Ranolfo Vieira Jr. assegura que o cuidado com inteligência e gestão também está no horizonte da Secretaria de Segurança, por meio do Piseg: “Nesse primeiro ano [de existência do Piseg], talvez no segundo, vamos investir para reequipar as polícias com viaturas, armas e tal. No terceiro e no quarto ano do nosso governo, vamos direcionar recursos para tecnologia”, diz o secretário.
Problemas crônicos
O problema mais duradouro do setor no Rio Grande do Sul, entretanto, não será enfrentado com os fundos do Piseg. O efetivo de policiais nas corporações gaúchas está 50% abaixo do mínimo necessário – é possível que as forças de segurança estejam caminhando rumo ao menor contingente da ativa em 40 anos.
Por outro lado, a área da prevenção vai receber 10% dos recursos totais do Piseg. É o chamado “pedágio” da lei, um recurso que o empresário precisará depositar obrigatoriamente em uma conta pública para poder ter seu imposto compensado com a entrega de viaturas, por exemplo. Ao contrário dos projetos para aquisição de equipamentos, a aplicação desse recurso não passa pelo conselho técnico. Por enquanto, a saída será destinar a verba a programas de prevenção já em execução na Secretaria de Segurança.
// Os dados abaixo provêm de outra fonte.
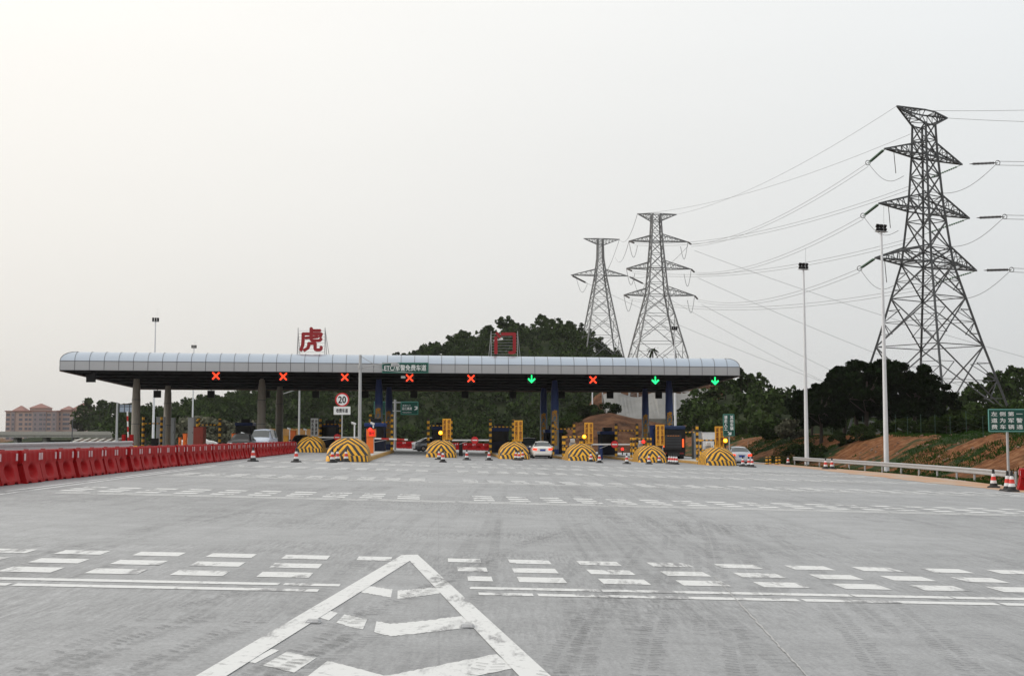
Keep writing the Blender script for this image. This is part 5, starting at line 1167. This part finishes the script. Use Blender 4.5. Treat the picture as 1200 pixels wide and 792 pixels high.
# tan boards behind the left lanes
b = MB()
pb = thing('board_fence', 'tan brown board fence behind the white vertical lane sign', 'fence', (P(350, 500, 200).x, 200, -1.2))
for i in range(26): b.box(((i-13)*.34, 0, 1.9), (.32, .06, 4.4+random.uniform(-.1, .1)))
b.build('boards', M['tan'], pb); MB().box((0, .06, 3.2), (8.8, .08, .12)).build('rail', M['tan'], pb)
# thin fence on the bank crest
ft = thing('wire_fence', 'thin green wire fence along the top of the red bank', 'fence'); b = MB(); pr = None; wr = MB()
for i in range(22):
    t_ = 70+i*3.2; p = road((edge(t_)+9.6)/RN, t_); po = MB().bar(p, p+Vector((0, 0, 1.7)), .035).build('post', mat('green fence steel', (.015, .05, .035), .6), ft)
    if pr is not None:
        for z in (.4, .8, 1.2, 1.6): wr.bar(pr+Vector((0, 0, z)), p+Vector((0, 0, z)), .005)
    pr = p
wr.build('wires', MATS['green fence steel'], ft)

# ------------------------------------------------------------------ sign gantry, viaduct and apartment blocks on the far left
Y = 210; c = P(137.5, 472, Y); t = thing('gantry_sign', 'pale blue backed road sign on a grey post left of the leftmost column', 'sign', (c.x, Y, -1.2)); h = c.z+1.2
MB().cyl((0, 0, 0), (0, 0, h), .2, .16, 12).build('post', M['steel'], t, smooth=True)
a, d = P(140, 483, Y), P(158, 474, Y); b = MB(); b.box(((a.x+d.x)/2-c.x, 0, (a.z+d.z)/2+1.2), (d.x-a.x, .1, d.z-a.z)); b.build('panel', mat('pale sign back', (.33, .4, .5), .5), t)
b = MB()
for k in range(4): x = a.x-c.x+(d.x-a.x)*k/3; b.box((x, -.08, (a.z+d.z)/2+1.2), (.12, .08, d.z-a.z+.1))
for z in (a.z, d.z): b.box(((a.x+d.x)/2-c.x, -.08, z+1.2), (d.x-a.x, .07, .1)); 
b.cyl((0, 0, (a.z+d.z)/2+1.5), (d.x-c.x, 0, (a.z+d.z)/2+1.5), .08, n=8); b.build('frame', M['steel_dark'], t)
Y = 330; va = thing('viaduct', 'long grey concrete viaduct low on the left behind the red barriers', 'bridge', (P(60, 510, Y).x, Y, -1.5))
x0, x1 = P(-80, 510, Y).x, P(330, 510, Y).x; ox = P(60, 510, Y).x; zt_ = P(60, 505.5, Y).z+1.5; zb = P(60, 512.5, Y).z+1.5; w = x1-x0; xc = (x0+x1)/2-ox
MB().box((xc, 4, (zt_-.9+zb)/2), (w, 9, zt_-.9-zb)).build('deck', M['conc_old'], va); MB().box((xc, -.6, zt_-.45), (w, .3, .95)).build('parapet', M['conc'], va)
for k in range(12): MB().box((x0-ox+6+k*w/12, 3, zb/2), (1.0, 3, zb)).build('pier', M['conc_old'], va)
em = MB(); X0, X1 = P(62, 515, 300).x, P(135, 515, 300).x; nn = 24; vs = []
for i in range(nn+1):
    x = X0+(X1-X0)*i/nn; k = smooth(0, .3, i/nn); vs += [(x, 285, -2), (x, 306, -1.8+2.9*k)]
emb = thing('embankment', 'brown slope with pale concrete ribs under the viaduct', 'embankment'); MB().add(vs, [(2*i, 2*i+2, 2*i+3, 2*i+1) for i in range(nn)]).build('slope', HRED, emb)
b = MB()
for i in range(0, nn, 3):
    x = X0+(X1-X0)*i/nn; k = smooth(0, .3, i/nn); k2 = smooth(0, .3, (i+2)/nn); b.bar((x, 285, -1.95), (x+(X1-X0)*2/nn, 306, -1.7+2.9*k2), .6, .3)
b.bar((X0+3, 306, .9), (X1, 306, 1.2), .5, .5); b.build('ribs', M['conc'], emb)
Y = 178; b = MB(); lp = thing('lamp_standard', 'thin dark post standing before the brown slope at far left', 'post', (P(84.5, 510, Y).x, Y, -1)); MB().cyl((0, 0, 0), (0, 0, P(84.5, 492, Y).z+1), .09, .07, 8).build('pole', M['steel_dark'], lp); MB().box((.1, 0, P(84.5, 492, Y).z+1), (.5, .2, .1)).build('head', M['steel_dark'], lp)
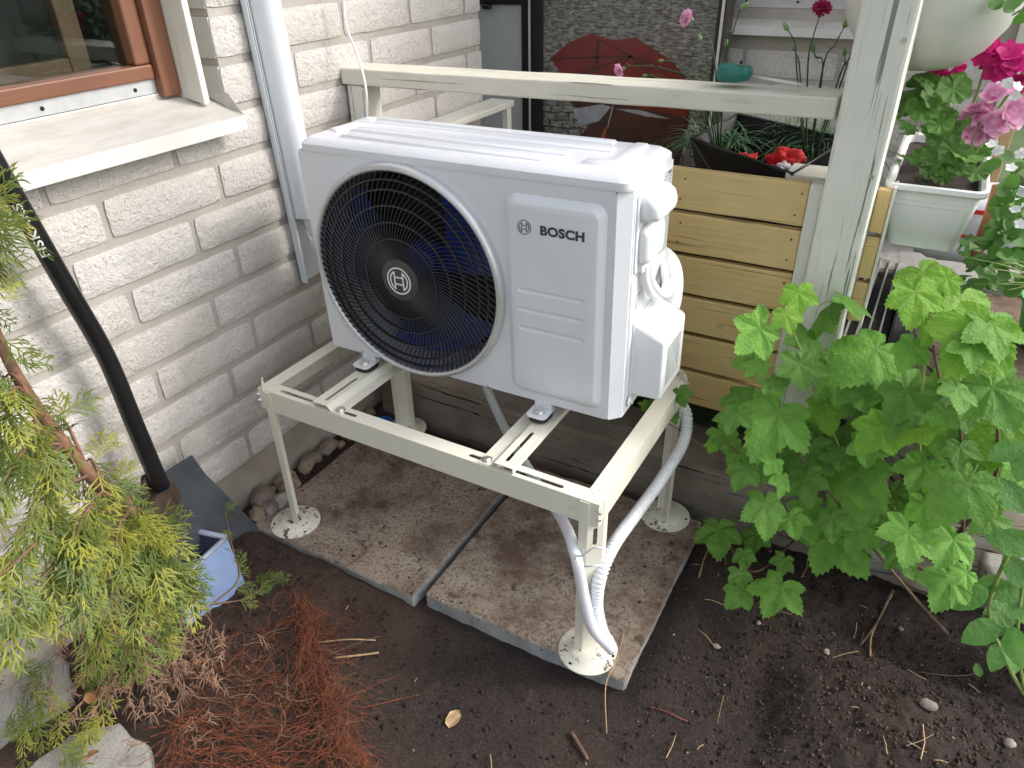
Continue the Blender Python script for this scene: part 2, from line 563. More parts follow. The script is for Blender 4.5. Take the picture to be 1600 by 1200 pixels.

“Está bem aberto [esse uso]. Na regulamentação, diz que é dinheiro para projetos de prevenção, mas o que é mesmo prevenção? É pra quem está cumprindo pena, para ajudar a ressocializar, ou é uma atividade de contraturno na escola para a criança não cair na rua?”, pondera Goldsztein.
Enquanto não se divulga o primeiro balanço do programa – até o fechamento desta reportagem, nenhum recurso ainda havia sido aportado –, o certo é que Adilson Antonio Fra, presidente da Feconsepro, seguirá passando a caixinha entre empresários que desejam melhorar a segurança em suas comunidades: “O Piseg é para projetos mais ambiciosos: viaturas blindadas, armas de calibre, construção de delegacias. É mais estrutural. No nível micro, quem vai seguir comprando folhas A4 e papel higiênico para as polícias seremos nós”.